Task to carry out ▸
Skip every image and restate the data word for word.

Recorded data ▸
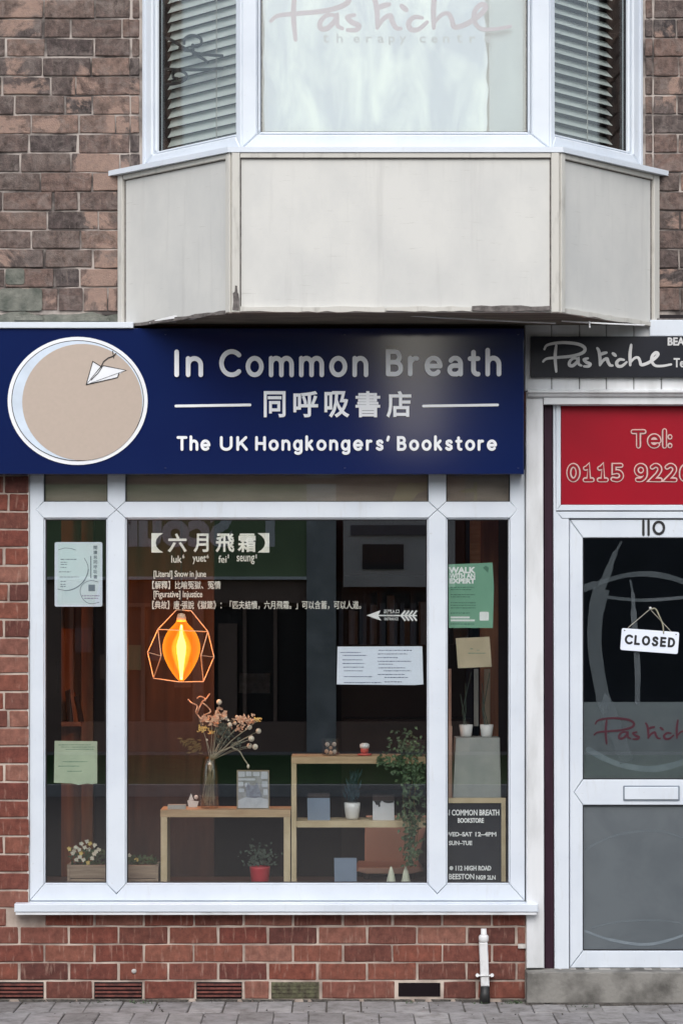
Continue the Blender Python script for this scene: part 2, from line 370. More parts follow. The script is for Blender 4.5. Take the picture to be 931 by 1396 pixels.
    def tube(s, pts, r, n=8, closed=False):
        pts = [Vector(p) for p in pts]; rs = r if isinstance(r, list) else [r] * len(pts)
        vs = []; up = Vector((0.13, 1, .21))
        m = len(pts)
        for i, p in enumerate(pts):
            a = pts[i - 1] if (i or closed) else p; b = pts[(i + 1) % m] if (i < m - 1 or closed) else p
            t = (b - a).normalized(); u = t.cross(up)
            if u.length < 1e-3: u = t.cross(Vector((1, 0, 0)))
            u.normalize(); w = t.cross(u)
            vs += [p + (u * math.cos(2 * math.pi * k / n) + w * math.sin(2 * math.pi * k / n)) * rs[i] for k in range(n)]
        fs = []
        for i in range(m if closed else m - 1):
            j = (i + 1) % m
            fs += [(i * n + k, i * n + (k + 1) % n, j * n + (k + 1) % n, j * n + k) for k in range(n)]
        if not closed: fs += [tuple(range(n))[::-1], tuple(range((m - 1) * n, m * n))]
        return s.add(vs, fs)
    def lathe(s, c, prof, n=20, sx=1, sy=1):
        c = Vector(c); vs = []; m = len(prof)
        for r, z in prof: vs += [(c.x + r * sx * math.cos(2 * math.pi * k / n), c.y + r * sy * math.sin(2 * math.pi * k / n), c.z + z) for k in range(n)]
        fs = [(i * n + k, i * n + (k + 1) % n, (i + 1) * n + (k + 1) % n, (i + 1) * n + k) for i in range(m - 1) for k in range(n)]
        fs += [tuple(range(n))[::-1], tuple(range((m - 1) * n, m * n))]
        return s.add(vs, fs)
    def ball(s, c, r, n=8, sq=1.0):
        return s.lathe(c, [(r * math.sin(math.pi * max(.04, min(.96, i / 6))), -r * sq * math.cos(math.pi * i / 6)) for i in range(7)], n)
    def leafq(s, c, d, nrm, l, w):
        c = Vector(c); d = Vector(d).normalized(); u = d.cross(Vector(nrm))
        if u.length < 1e-3: u = d.cross(Vector((.3, .5, .8)))
        u.normalize(); b = u.cross(d) * (l * .12)
        return s.add([c, c + d * l * .4 + u * w / 2 + b, c + d * l, c + d * l * .4 - u * w / 2 + b], [(0, 1, 2), (0, 2, 3)])
    def build(s, name, m, parent=None, smooth=False, origin=None, mtx=None):
        me = bpy.data.meshes.new(name)
        vs = [mtx @ v for v in s.v] if mtx else s.v
        if parent is not None: o0 = worigin(parent)
        elif origin is not None: o0 = Vector(origin)
        else:
            xs = [v.x for v in vs]; ys = [v.y for v in vs]; o0 = Vector(((min(xs) + max(xs)) / 2, (min(ys) + max(ys)) / 2, min(v.z for v in vs)))
        me.from_pydata([tuple(v - o0) for v in vs], [], s.f); me.validate(); me.update()
        me.materials.append(M[m] if isinstance(m, str) else m)
        if smooth: me.polygons.foreach_set('use_smooth', [True] * len(me.polygons))
        ob = bpy.data.objects.new(name, me); COL.objects.link(ob)
        if parent is not None: ob.parent = parent
        else: ob.location = o0
        return ob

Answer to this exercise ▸
Continue the Blender Python script for this scene: part 2, from line 370. More parts follow. The script is for Blender 4.5. Take the picture to be 931 by 1396 pixels.
    def tube(s, pts, r, n=8, closed=False):
        pts = [Vector(p) for p in pts]; rs = r if isinstance(r, list) else [r] * len(pts)
        vs = []; up = Vector((0.13, 1, .21))
        m = len(pts)
        for i, p in enumerate(pts):
            a = pts[i - 1] if (i or closed) else p; b = pts[(i + 1) % m] if (i < m - 1 or closed) else p
            t = (b - a).normalized(); u = t.cross(up)
            if u.length < 1e-3: u = t.cross(Vector((1, 0, 0)))
            u.normalize(); w = t.cross(u)
            vs += [p + (u * math.cos(2 * math.pi * k / n) + w * math.sin(2 * math.pi * k / n)) * rs[i] for k in range(n)]
        fs = []
        for i in range(m if closed else m - 1):
            j = (i + 1) % m
            fs += [(i * n + k, i * n + (k + 1) % n, j * n + (k + 1) % n, j * n + k) for k in range(n)]
        if not closed: fs += [tuple(range(n))[::-1], tuple(range((m - 1) * n, m * n))]
        return s.add(vs, fs)
    def lathe(s, c, prof, n=20, sx=1, sy=1):
        c = Vector(c); vs = []; m = len(prof)
        for r, z in prof: vs += [(c.x + r * sx * math.cos(2 * math.pi * k / n), c.y + r * sy * math.sin(2 * math.pi * k / n), c.z + z) for k in range(n)]
        fs = [(i * n + k, i * n + (k + 1) % n, (i + 1) * n + (k + 1) % n, (i + 1) * n + k) for i in range(m - 1) for k in range(n)]
        fs += [tuple(range(n))[::-1], tuple(range((m - 1) * n, m * n))]
        return s.add(vs, fs)
    def ball(s, c, r, n=8, sq=1.0):
        return s.lathe(c, [(r * math.sin(math.pi * max(.04, min(.96, i / 6))), -r * sq * math.cos(math.pi * i / 6)) for i in range(7)], n)
    def leafq(s, c, d, nrm, l, w):
        c = Vector(c); d = Vector(d).normalized(); u = d.cross(Vector(nrm))
        if u.length < 1e-3: u = d.cross(Vector((.3, .5, .8)))
        u.normalize(); b = u.cross(d) * (l * .12)
        return s.add([c, c + d * l * .4 + u * w / 2 + b, c + d * l, c + d * l * .4 - u * w / 2 + b], [(0, 1, 2), (0, 2, 3)])
    def build(s, name, m, parent=None, smooth=False, origin=None, mtx=None):
        me = bpy.data.meshes.new(name)
        vs = [mtx @ v for v in s.v] if mtx else s.v
        if parent is not None: o0 = worigin(parent)
        elif origin is not None: o0 = Vector(origin)
        else:
            xs = [v.x for v in vs]; ys = [v.y for v in vs]; o0 = Vector(((min(xs) + max(xs)) / 2, (min(ys) + max(ys)) / 2, min(v.z for v in vs)))
        me.from_pydata([tuple(v - o0) for v in vs], [], s.f); me.validate(); me.update()
        me.materials.append(M[m] if isinstance(m, str) else m)
        if smooth: me.polygons.foreach_set('use_smooth', [True] * len(me.polygons))
        ob = bpy.data.objects.new(name, me); COL.objects.link(ob)
        if parent is not None: ob.parent = parent
        else: ob.location = o0
        return ob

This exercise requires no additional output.